I'm thinking of you. I hope you both get the support you need!
Posted by: Kate | September 26, 2007 at 04:07 AM
I see this with my kids for sure. Take Paul for example. He's been complaining that he has no clean socks. In my bedroom I have a colors hamper, a darks hamper, and a whites hamper. I said okay, I will get to the whites tomorrow (knowing the hamper wasn't yet full so it was highly unlikely that all of his dirty socks were in there in addition the normal whites from every one else as it's the smallest hamper of the three. Anyways I did the load and as I was putting them in the washer it was clear to see he had not ONE single sock in that load! A while ago we switched to this method of three hampers in my room instead of hampers in every one's room as I was not good about going around and collecting the laundry and having everyone mix their colors made it difficult too. Paul insisted he would like to keep a hamper in his room and so I allowed it with the stipulation that he occasionaly bring it in my room and sort his things into my hampers. NOW, wouldn't you think that when you are out of socks you might go to your hamper and pull out the dirty socsk and put them in the place where they will get cleaned?

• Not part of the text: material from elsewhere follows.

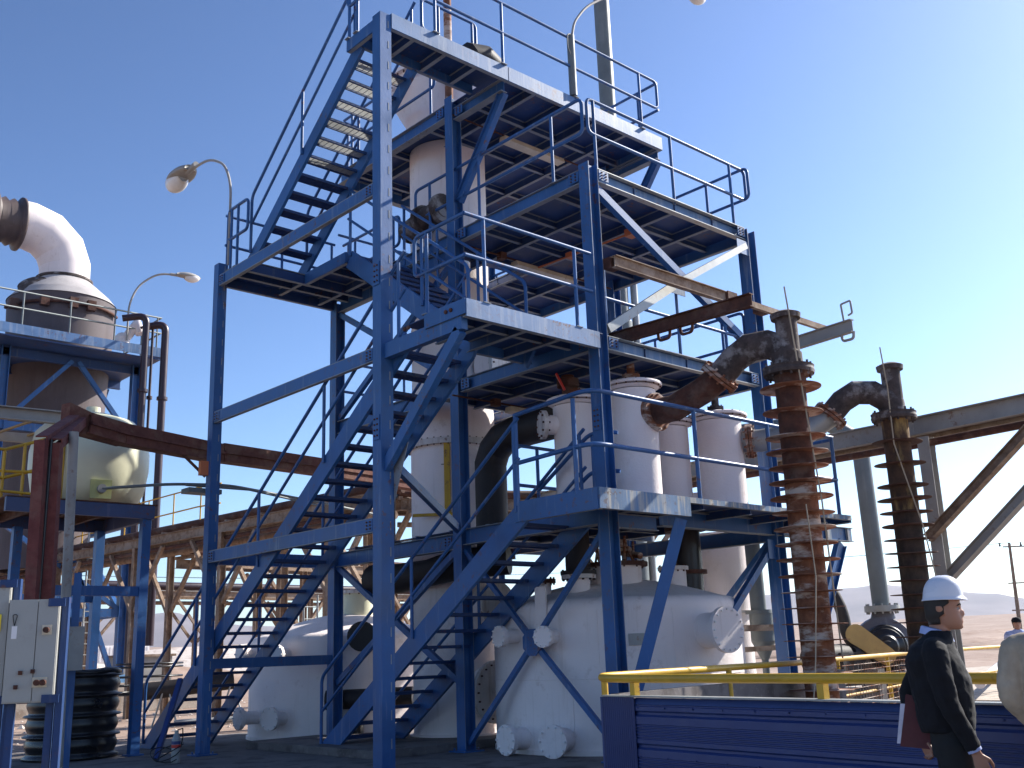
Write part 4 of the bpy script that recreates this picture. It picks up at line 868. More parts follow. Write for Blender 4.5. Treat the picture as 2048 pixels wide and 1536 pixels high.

Yesterday after washing the load and informing Paul that there were no clean socks for him he had no idea where his socks must be.....HELLO!! Last night after reminding him of his hamper he brings it in and starts to sort. Dee he had 32 socks in that hamper. 16 pair! It's been over two weeks since he has given me any laundry to do and he wonders why he has nothing to wear. So his hamper is gone as he obviously does not get it! And the sad thing is I doubt he'll see it's a consequence of his own actions! Or in this case, inaction!